La sutil construcción que realiza Gray al comienzo del film se desvanece en la segunda mitad conforme asume un tono más melodramático.
Leonard (Joaquin Phoenix) es un suicida recurrente, aun cuando todo indica que no desea suicidarse. Paciente bipolar que luego de un período incierto de tratamiento psiquiátrico vive y trabaja con sus padres. La familia posee un lavadero, en el que él se encarga de las entregas a domicilio.
Su padre está dispuesto a vender el negocio a otro comerciante judío, y en el mismo proceso de cerrar el negocio, le presentan a su hija Sandra (Vinnesa Shaw), en plan de casamiento. Sandra tiene una extraña personalidad, retraída en lo público pero desenvuelta y seductora en lo personal. Simultáneamente conocerá a Michelle (Gwyneth Paltrow), una vecina que arrastra una relación mediada por la violencia. Con ella trabará una relación obsesiva y compleja.
Ambas mujeres, como Leonard, portan un pasado oculto, más intuido que explícito, más problemático que feliz. Y con ambas él tendrá una relación amorosa. Y con ambas jugará un rol diferente, que más allá de su supuesta estructura bipolar, responderá a los lugares familiares y sociales que Leonard desee o entienda que debe asumir. Así obsesivo persiguiendo su propia independencia seguirá a Michelle, la joven que será capaz de presentarle a su novio, casado y poderoso. Pero también asumirá el lugar social de joven casadero, que sus padres y el destino del negocio familiar parece imponerle.
La tercera mujer que juega en estas relaciones es la madre de Leonard (Isabella Rossellini), que es quien observa y regula los comportamientos y los deseos de su hijo. Es sin dudas una madre controladora y vigilante que condiciona las reacciones del joven.
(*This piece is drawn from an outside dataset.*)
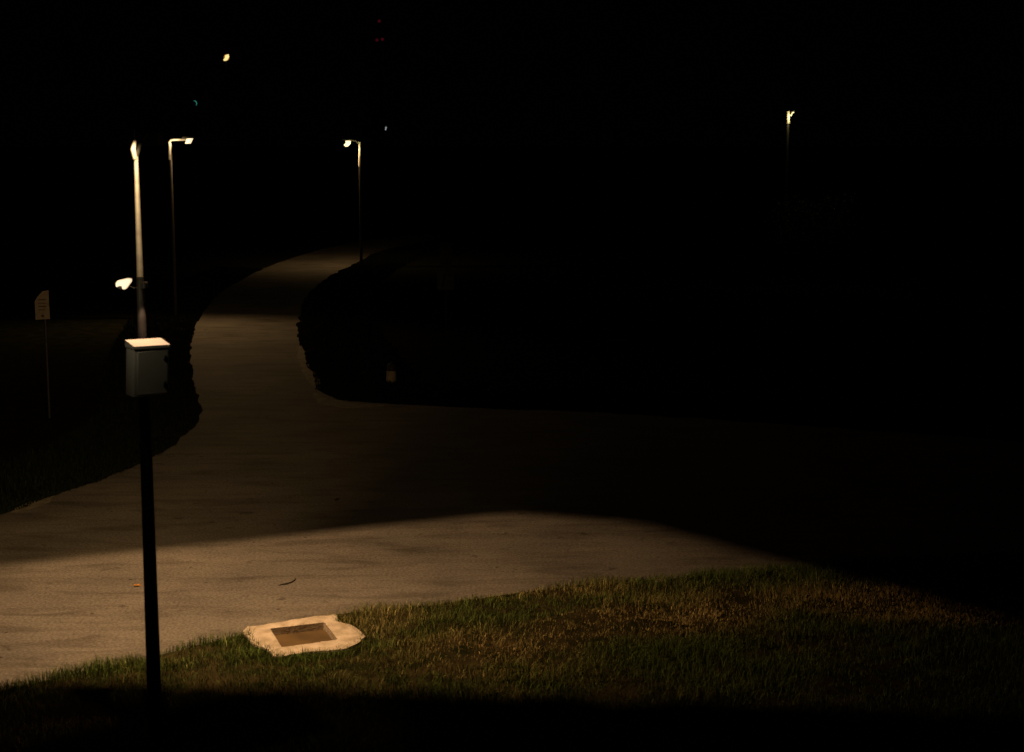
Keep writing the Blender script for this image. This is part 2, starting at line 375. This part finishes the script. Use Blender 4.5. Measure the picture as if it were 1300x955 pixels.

En su primera mitad película pone en juego de un modo interesante e intenso toda la oscuridad de lo pasados ocultos de los personajes. Todo lo callado, todo lo vergonzoso que hay en ellos. De ese modo el relato se carga de sutilezas, de sospechas, de tácitos acuerdos entre los personajes que parecen no juzgar, no preguntar, no pedir explicaciones. Las relaciones están siempre contadas de este modo, como provisionales, todas pueden desvanecerse, profundizarse, hacerse violentas, hirientes o salvadoras. Ese misterio inicial es una potencia esencial en la película. A estas ausencias aportan las actuaciones (muy contenidas, especialmente la de las tres mujeres que por momentos proponen labores muy distantes), tanto como las decisiones de puesta en escena de Gray, que usa el fuera de campo, y un intenso extrañamiento entre los personajes y los espacios, de un modo muy sensible.
Sin embargo, la película, como la actuación de Phoenix, comienza a desbarrancar. Mientras el actor profundiza los tics, gesticula más allá de lo necesario, la película asume un registro melodramático alejado de aquel buen comienzo, y deviene una película obvia, convencional, donde los personajes terminan comportándose de un modo esperable, moralmente deseable, como si el pasado oscuro y oculto no pesara en ninguna de sus decisiones.
Es así que una película que contenía vacilación dramática y complejidad, decide tomar el rumbo de un modelo narrativo que nada tiene que ver con ese comienzo intenso y prometedor. Hasta la madre, esa vigilante silente que parecía más cercana a la mirada del control severo, termina convertida en una amable compinche casi propia de las películas de Enrique Carreras. Todo misterio queda perdido, toda complejidad se resuelve en un instante, todo pasado oculto se hace visible en un presente sencillo. Es una pena: Los amantes pudo haber sido una gran película.